- [WHAT THE EXERCISE ASKS] Give back exactly the lines from the beginning of the listing below to the line holding "except Exception: pass", both ends included; the pictures stay out.

[Records with scene code]
━━━━━━━━

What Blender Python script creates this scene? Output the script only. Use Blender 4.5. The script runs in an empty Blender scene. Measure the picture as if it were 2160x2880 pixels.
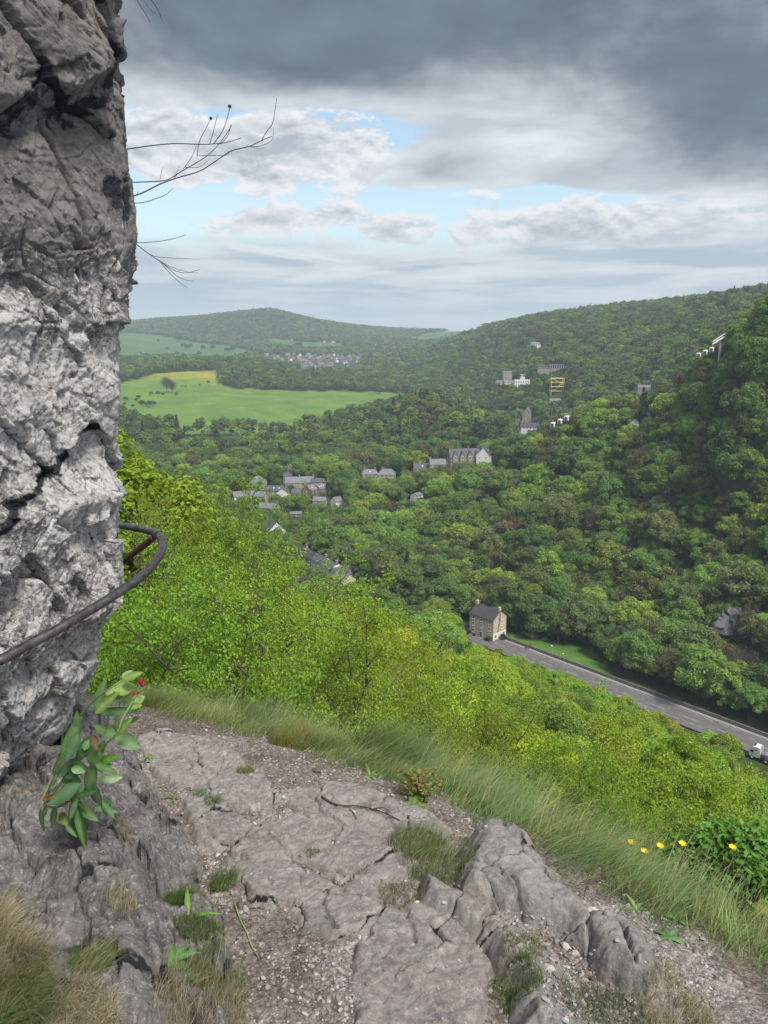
# cloud cover humps: azimuth, elevation, radii (degrees), amount
SKY_BLOBS = [(3, 21, 30, 4.6, 0.60), (-9, 17.6, 13, 2.0, 0.20), (22, 13.5, 12, 3.6, 0.36), (3, 11.8, 5, 1.6, 0.30), (10, 10.8, 6, 1.2, .14),
             (-16, 12.4, 11, 2.6, -0.42), (-15, 9.2, 10, 1.9, -0.40), (-3, 13.2, 6, 2.0, -.34), (10, 13.4, 5, 1.4, -.16), (2, 9.0, 14, 0.9, -0.30), (10, 8.6, 22, 1.6, -.26), (60, 30, 40, 30, 0.2), (-60, 30, 35, 30, 0.1)]
CUMULUS = [(-15, 12.8, 9, 1.9, .34), (-5, 12.8, 6, 1.8, .30), (-8, 10.8, 5, .9, .10), (-10, 7.9, 3.0, .8, .16), (-6, 8.4, 3.4, .8, .18), (0.5, 7.6, 2.6, 1.2, .28), (13, 7.7, 5, 1.3, .30), (22, 7.5, 5, 1.4, .28), (-15, 9.3, 5, .7, -.16), (0, 25, 60, 8, -.3)]
CLOUD_GAIN = 1.0
HAZE = 0.000135
import bpy, math, random
import numpy as np
from mathutils import Vector, Matrix
R = math.radians
random.seed(7)
SC = bpy.context.scene
COL = SC.collection
PITCH = R(13.3)
FPX = 2080.0          # focal length in pixels of the 2160x2880 photograph
CP, SP = math.cos(PITCH), math.sin(PITCH)

# ---------------------------------------------------------------- camera
cd = bpy.data.cameras.new('camera')
cd.sensor_fit = 'VERTICAL'; cd.sensor_height = 36.0; cd.lens = FPX / 2880 * 36.0
cd.clip_start = 0.05; cd.clip_end = 40000
cam = bpy.data.objects.new('camera', cd); COL.objects.link(cam)
cam.location = (0, 0, 0); cam.rotation_euler = (R(90) - PITCH, 0, 0)
SC.camera = cam
SC.render.resolution_x = 768; SC.render.resolution_y = 1024
SC.view_settings.view_transform = 'Standard'; SC.view_settings.look = 'None'
SC.view_settings.gamma = 1.0
SC.view_settings.exposure = 1.10
try:
    SC.cycles.volume_bounces = 0; SC.cycles.max_bounces = 6; SC.cycles.transparent_max_bounces = 6
    SC.cycles.diffuse_bounces = 3
except Exception: pass

# ---------------------------------------------------------------- light
SUN_EL, SUN_AZ = R(56), R(146)        # azimuth measured from the view direction towards the right
sd = bpy.data.lights.new('sun', 'SUN'); sd.energy = 2.4; sd.angle = R(14); sd.color = (1.0, 0.955, 0.88)
sun = bpy.data.objects.new('sun', sd); COL.objects.link(sun)
sv = Vector((math.cos(SUN_EL) * math.sin(SUN_AZ), math.cos(SUN_EL) * math.cos(SUN_AZ), math.sin(SUN_EL)))
sun.rotation_euler = sv.to_track_quat('Z', 'Y').to_euler()

# ---------------------------------------------------------------- node helper
class NT:
    def __init__(s, tree): s.t = tree; s.n = tree.nodes; s.l = tree.links
    def new(s, typ, ins=None, **kw):
        n = s.n.new(typ)
        for k, v in kw.items(): setattr(n, k, v)
        for k, v in (ins or {}).items():
            sock = n.inputs[k]
            if isinstance(v, bpy.types.NodeSocket): s.l.new(v, sock)
            else: sock.default_value = v
        return n
    def math(s, op, a, b=None, c=None, clamp=False):
        n = s.n.new('ShaderNodeMath'); n.operation = op; n.use_clamp = clamp
        for i, v in enumerate((a, b, c)):
            if v is None: continue
            if isinstance(v, bpy.types.NodeSocket): s.l.new(v, n.inputs[i])
            else: n.inputs[i].default_value = v
        return n.outputs[0]
    def mix(s, f, a, b, blend='MIX'):
        n = s.n.new('ShaderNodeMix'); n.data_type = 'RGBA'; n.blend_type = blend; n.clamp_factor = True
        for k, v in ((0, f), (6, a), (7, b)):
            if isinstance(v, bpy.types.NodeSocket): s.l.new(v, n.inputs[k])
            elif k and len(v) == 3: n.inputs[k].default_value = (*v, 1)
            else: n.inputs[k].default_value = v
        return n.outputs[2]
    def ramp(s, f, lo, hi, a=0.0, b=1.0, smooth=True):
        n = s.n.new('ShaderNodeMapRange'); n.interpolation_type = 'SMOOTHSTEP' if smooth else 'LINEAR'
        s.l.new(f, n.inputs[0])
        for i, v in enumerate((lo, hi, a, b)): n.inputs[i + 1].default_value = v
        return n.outputs[0]
    def noise(s, vec, scale, detail=4, rough=0.55, dist=0.0, out=0):
        n = s.n.new('ShaderNodeTexNoise'); n.inputs['Scale'].default_value = scale
        n.inputs['Detail'].default_value = detail; n.inputs['Roughness'].default_value = rough
        n.inputs['Distortion'].default_value = dist
        if vec is not None: s.l.new(vec, n.inputs['Vector'])
        return n.outputs[out]

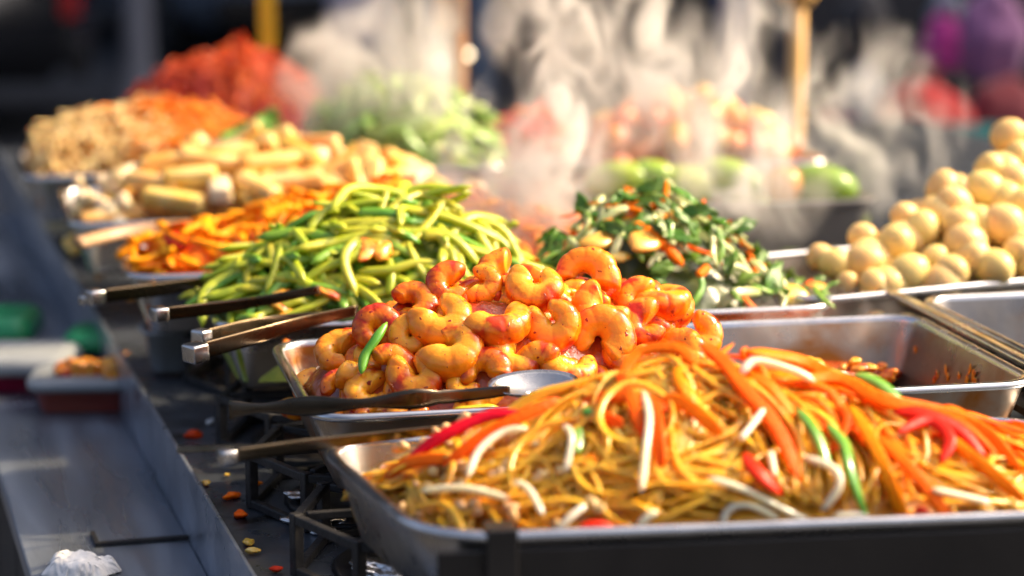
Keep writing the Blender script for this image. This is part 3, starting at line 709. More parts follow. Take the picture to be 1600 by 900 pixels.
for k in range(9):
    p = H_nd.rand(1.0); put(ss[k % len(ss)], 'bean_sprout', p+Vector((0,0,.001)), align(H_nd.n(p.x,p.y), rnd.uniform(0,6.28), rnd.uniform(-.2,.2)), rnd.uniform(.6,.9), 'bean sprout half sunk among the noodles', 'bean sprout', 'sunken bean sprouts in the noodles')
pn = [lump_mesh('chopped_peanut', s+20, .0042, M['peanut'], .6, 220, 2, (1.2,.9,.8)) for s in range(4)]
for k in range(60):
    p = H_nd.hit(rnd.gauss(760, 70), rnd.gauss(745, 45)); p = p+H_nd.n(p.x,p.y)*.004
    if not H_nd.inside(p.x, p.y): continue
    put(pn[k % 4], 'chopped_peanut', p, align((rnd.uniform(-1,1), rnd.uniform(-1,1), .6), rnd.uniform(0,6)), rnd.uniform(.6,1.25), 'crumb of chopped peanut on the left slope of the noodles', 'peanut', 'chopped peanuts on the noodles')

# ------------------------------------------------------------------ GREEN BEANS
H_bn = Heap(T_bean, .165, .105, .215, .135, .105, base=-.012, q=1.5, lump=.006, margin=.008)
H_bn.core('bean_mass', mat('bean_mass', (.28,.30,.02), (.15,.22,.015), 50, .4, 0, .2, (.6,1,.2), .005, coat=.2, bump=.5, bscale=90), .012, 'cut green beans packed below the surface of their tray')
GB = 'beans on top of the bean heap'
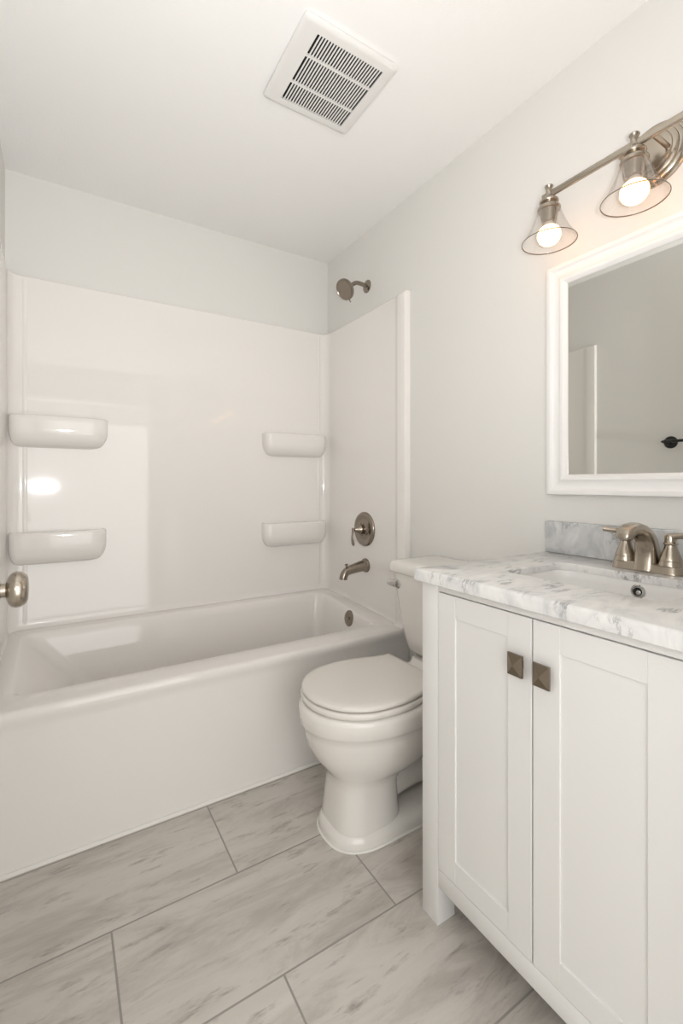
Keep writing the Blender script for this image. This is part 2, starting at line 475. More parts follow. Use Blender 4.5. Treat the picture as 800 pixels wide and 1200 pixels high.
def shelf(x0, x1, ztop, h, left):
    """moulded bowl-fronted ledge growing out of the back panel; the end in the corner is square, the free one rounded"""
    bm = bmesh.new()
    rows = []
    N = 26
    # (height fraction, depth, inset of ends)
    prof = [(-0.05, -0.001, 0.062), (-0.025, 0.004, 0.055)]
    for k in range(1, 10):
        th = PI/2*k/9
        prof.append((0.58*(1-math.cos(th)), 0.008+0.060*math.sin(th)**0.9, 0.046*(1-math.sin(th))))
    prof += [(0.80, 0.0695, 0.0), (0.93, 0.0695, 0.0), (0.98, 0.067, 0.0015), (1.0, 0.061, 0.006), (0.99, 0.053, 0.014), (0.975, 0.045, 0.022), (0.97, 0.02, 0.03)]
    for t, d, ins in prof:
        xa, xb = x0+ins*(0.6 if left else 1), x1-ins*(1 if left else 0.6)
        rowp = []
        for i in range(N+1):
            a = PI*i/N
            c, s = math.cos(a), math.sin(a)
            e = 0.40
            px = (xa+xb)/2-(xb-xa)/2*math.copysign(abs(c)**e, c)
            py = SYB+0.002-(d+0.002)*(abs(s)**e)
            rowp.append(Vector((px, py, ztop-h+h*t)))
        rows.append(rowp)
    loft(bm, rows, False, False, True)
    return obj('shelf', bm, M['acrylic'], sur, smooth=50)
shelf(-0.184, 0.182, 1.408, 0.128, True)['label'] = 'upper left moulded shelf'
shelf(-0.184, 0.176, 0.917, 0.136, True)['label'] = 'lower left moulded shelf'
shelf(0.935, 1.312, 1.398, 0.122, False)['label'] = 'upper right moulded shelf'
shelf(0.930, 1.314, 0.906, 0.130, False)['label'] = 'lower right moulded shelf'

# ------------------------------------------------------------------ shower fittings
sh = thing('wall_shower', 'round brushed nickel shower head on a bent arm high on the right wall', 'shower head', (XR, 1.945, 2.15))
bm = bmesh.new()
add_lathe(bm, (XR, 1.945, 2.150), (-1, 0, 0), [(0, 0.033), (0.003, 0.033), (0.007, 0.029), (0.010, 0.018), (0.012, 0.013), (0.014, 0.0)], n=36)
obj('wall_flange', bm, M['nickel_shaded'], sh)
bm = bmesh.new()
pa = catmull([(XR-0.004, 1.945, 2.150), (1.325, 1.944, 2.154), (1.290, 1.942, 2.152), (1.262, 1.939, 2.134), (1.240, 1.936, 2.112)], 6)
add_tube(bm, pa, 0.0105, n=18)
obj('shower_arm', bm, M['nickel_shaded'], sh)
hd = Vector((-0.80, -0.12, -0.55)).normalized(); ho = Vector((1.250, 1.937, 2.121))
bm = bmesh.new()
add_lathe(bm, ho, hd, [(-0.004, 0.0), (-0.003, 0.012), (0.004, 0.0165), (0.012, 0.0165), (0.018, 0.020), (0.026, 0.040), (0.031, 0.0485), (0.036, 0.0520), (0.044, 0.0530), (0.049, 0.0515), (0.051, 0.047), (0.049, 0.045), (0.049, 0.0)], n=48)
hb = obj('head', bm, M['nickel_shaded'], sh)
a_, u_, v_ = frame_of(hd)
bm = bmesh.new()
fo = ho+hd*0.0485
for rr, cnt in ((0.007, 6), (0.016, 12), (0.025, 18), (0.034, 24), (0.041, 30)):
    for i in range(cnt):
        q = 2*PI*i/cnt+rr*70
        add_lathe(bm, fo+(u_*math.cos(q)+v_*math.sin(q))*rr, hd, [(0, 0.0017), (0.0022, 0.0012), (0.0024, 0.0)], n=6, cap0=False)
nz = obj('nozzles', bm, M['rubber'], hb); nz['kind'] = 'stuff'
bm = bmesh.new()
lo = ho+hd*0.042; dn = (Vector((0, 0, -1))-hd*(-hd.z)).normalized()
add_tube(bm, [lo+dn*0.05, lo+dn*0.060, lo+dn*0.066], [0.003, 0.0026, 0.0036], n=10)
obj('spray_lever', bm, M['nickel_shaded'], sh)

va = thing('shower_valve', 'round brushed nickel valve plate with a lever handle above the tub spout', 'faucet valve', (SXR, 1.935, 0.886))
bm = bmesh.new()
add_lathe(bm, (SXR, 1.935, 0.886), (-1, 0, 0), [(0, 0.089), (0.004, 0.089), (0.010, 0.085), (0.014, 0.078), (0.0145, 0.072), (0.010, 0.062), (0.0075, 0.056), (0.0085, 0.040), (0.013, 0.033), (0.016, 0.030), (0.016, 0.0)], n=56)
obj('escutcheon', bm, M['nickel_shaded'], va)
bm = bmesh.new()
add_lathe(bm, (SXR-0.014, 1.935, 0.886), (-1, 0, 0), [(0, 0.024), (0.010, 0.024), (0.011, 0.0265), (0.020, 0.0265), (0.024, 0.0235), (0.038, 0.017), (0.049, 0.0105), (0.052, 0.0085), (0.055, 0.0095), (0.060, 0.0095), (0.063, 0.006), (0.064, 0.0)], n=36)
hub = obj('handle', bm, M['nickel_shaded'], va)
bm = bmesh.new()
add_tube(bm, catmull([(1.2685, 1.935, 0.896), (1.266, 1.935, 0.880), (1.263, 1.935, 0.850), (1.265, 1.935, 0.822), (1.268, 1.935, 0.806)], 6), [0.0085, 0.0075, 0.0065, 0.0085, 0.0088, 0.006], n=16, flat=(1.25, 0.75), side=(0, 1, 0))
obj('lever', bm, M['nickel_shaded'], hub)

sp = thing('tub_spout', 'brushed nickel tub spout with a small diverter knob below the valve', 'tub spout', (SXR, 1.925, 0.70))
bm = bmesh.new()
add_lathe(bm, (SXR, 1.925, 0.700), (-1, 0, 0), [(0, 0.036), (0.006, 0.036), (0.010, 0.034), (0.012, 0.030), (0.016, 0.030), (0.018, 0.028)], n=36)
obj('flange', bm, M['nickel_shaded'], sp)
bm = bmesh.new()
add_tube(bm, catmull([(SXR-0.012, 1.925, 0.700), (1.300, 1.925, 0.697), (1.262, 1.925, 0.690), (1.232, 1.925, 0.683), (1.213, 1.925, 0.673), (1.203, 1.925, 0.655), (1.201, 1.925, 0.642)], 6), [0.0295, 0.0268, 0.0238, 0.0215, 0.0205, 0.0200, 0.0205], n=24)
obj('spout', bm, M['nickel_shaded'], sp)
bm = bmesh.new()
add_lathe(bm, (1.219, 1.925, 0.692), (0, 0, 1), [(0, 0.0045), (0.012, 0.004), (0.016, 0.0045), (0.020, 0.008), (0.024, 0.0085), (0.026, 0.006), (0.0265, 0.0)], n=20)
obj('diverter_knob', bm, M['nickel_shaded'], sp)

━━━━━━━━

- [CORRECT OUTPUT]
What Blender Python script creates this scene? Output the script only. Use Blender 4.5. The script runs in an empty Blender scene. Measure the picture as if it were 2160x2880 pixels.
# cloud cover humps: azimuth, elevation, radii (degrees), amount
SKY_BLOBS = [(3, 21, 30, 4.6, 0.60), (-9, 17.6, 13, 2.0, 0.20), (22, 13.5, 12, 3.6, 0.36), (3, 11.8, 5, 1.6, 0.30), (10, 10.8, 6, 1.2, .14),
             (-16, 12.4, 11, 2.6, -0.42), (-15, 9.2, 10, 1.9, -0.40), (-3, 13.2, 6, 2.0, -.34), (10, 13.4, 5, 1.4, -.16), (2, 9.0, 14, 0.9, -0.30), (10, 8.6, 22, 1.6, -.26), (60, 30, 40, 30, 0.2), (-60, 30, 35, 30, 0.1)]
CUMULUS = [(-15, 12.8, 9, 1.9, .34), (-5, 12.8, 6, 1.8, .30), (-8, 10.8, 5, .9, .10), (-10, 7.9, 3.0, .8, .16), (-6, 8.4, 3.4, .8, .18), (0.5, 7.6, 2.6, 1.2, .28), (13, 7.7, 5, 1.3, .30), (22, 7.5, 5, 1.4, .28), (-15, 9.3, 5, .7, -.16), (0, 25, 60, 8, -.3)]
CLOUD_GAIN = 1.0
HAZE = 0.000135
import bpy, math, random
import numpy as np
from mathutils import Vector, Matrix
R = math.radians
random.seed(7)
SC = bpy.context.scene
COL = SC.collection
PITCH = R(13.3)
FPX = 2080.0          # focal length in pixels of the 2160x2880 photograph
CP, SP = math.cos(PITCH), math.sin(PITCH)

# ---------------------------------------------------------------- camera
cd = bpy.data.cameras.new('camera')
cd.sensor_fit = 'VERTICAL'; cd.sensor_height = 36.0; cd.lens = FPX / 2880 * 36.0
cd.clip_start = 0.05; cd.clip_end = 40000
cam = bpy.data.objects.new('camera', cd); COL.objects.link(cam)
cam.location = (0, 0, 0); cam.rotation_euler = (R(90) - PITCH, 0, 0)
SC.camera = cam
SC.render.resolution_x = 768; SC.render.resolution_y = 1024
SC.view_settings.view_transform = 'Standard'; SC.view_settings.look = 'None'
SC.view_settings.gamma = 1.0
SC.view_settings.exposure = 1.10
try:
    SC.cycles.volume_bounces = 0; SC.cycles.max_bounces = 6; SC.cycles.transparent_max_bounces = 6
    SC.cycles.diffuse_bounces = 3
except Exception: pass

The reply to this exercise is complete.